COMMENTAIRE

Visite du Pape
La séduction de l’absolu

Une fois encore la magie a opéré. Le vieux pape malade, paralysé dans sa chaise roulante, a électrisé les foules. Les 14000 jeunes rassemblés dans la patinoire de BernArena lui ont réservé un accueil à la hauteur de sa figure historique. Et la séduction a dépassé le cercle des 70000 fidèles venus dimanche participer à la messe sur la prairie de l’Allmend: la presse suisse, qu’on a rarement prise en défaut de «papophilie», est tombée en admiration devant le miracle Jean Paul II.
Il est incontestable que l’affectivité dont la figure papale est aujourd’hui chargée doit beaucoup à la compassion que suscite ce corps souffrant, exposé au regard voyeur des caméras. Mais au-delà de la figure charismatique, il est une fracture que le succès des journées bernoises rend plus béante encore. Car où sont, dans le quotidien catholique, ces jeunes qui ont passé ce week-end dans l’émotion d’une rencontre extraordinaire? La question s’impose à ceux qui connaissent la réalité vécue sur le terrain. D’un côté, ces heures d’exaltation partagées en présence d’un guide emblématique.
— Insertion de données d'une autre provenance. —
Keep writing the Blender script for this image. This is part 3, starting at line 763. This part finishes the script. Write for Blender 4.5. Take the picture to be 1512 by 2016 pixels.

De l’autre, une indifférence généralisée, une religion pratiquée à la carte, une incompréhension face à un message perçu comme dogmatique.
Comment expliquer ces paradoxes? Dans Le Temps, le sociologue Roland Campiche utilise une jolie formule pour évoquer la fascination exercée par Jean Paul II sur ces jeunes généralement éloignés des préoccupations religieuses. «Il ne faut pas sous-estimer la séduction de l’impossible, dit-il. Le pape incarne un absolu qui correspond aux aspirations d’une partie de la jeunesse en quête de pureté. Le message qui demande un dépassement de soi trouve un écho à un âge où l’on cherche des points de repère.»
On peut se réjouir de ces milliers de jeunes enthousiasmés par la figure de ce pape hors du commun. On doit s’interroger sur les suites de ces journées, sur les relais mis en place pour que l’élan soit prolongé vers la base. La visite de Jean Paul II et la ferveur qu’elle a suscitée seront-elles les graines de cette réévangélisation qui a été l’un des objectifs majeurs de ce pontificat?
C’est une évidence: cette «séduction de l’impossible» trouve un écho au sein de nombreuses communautés nouvelles, bien représentées dans la patinoire bernoise. Parviendra-t-elle à toucher plus largement ces milliers de jeunes aujourd’hui éloignés des références proposées par l’Eglise?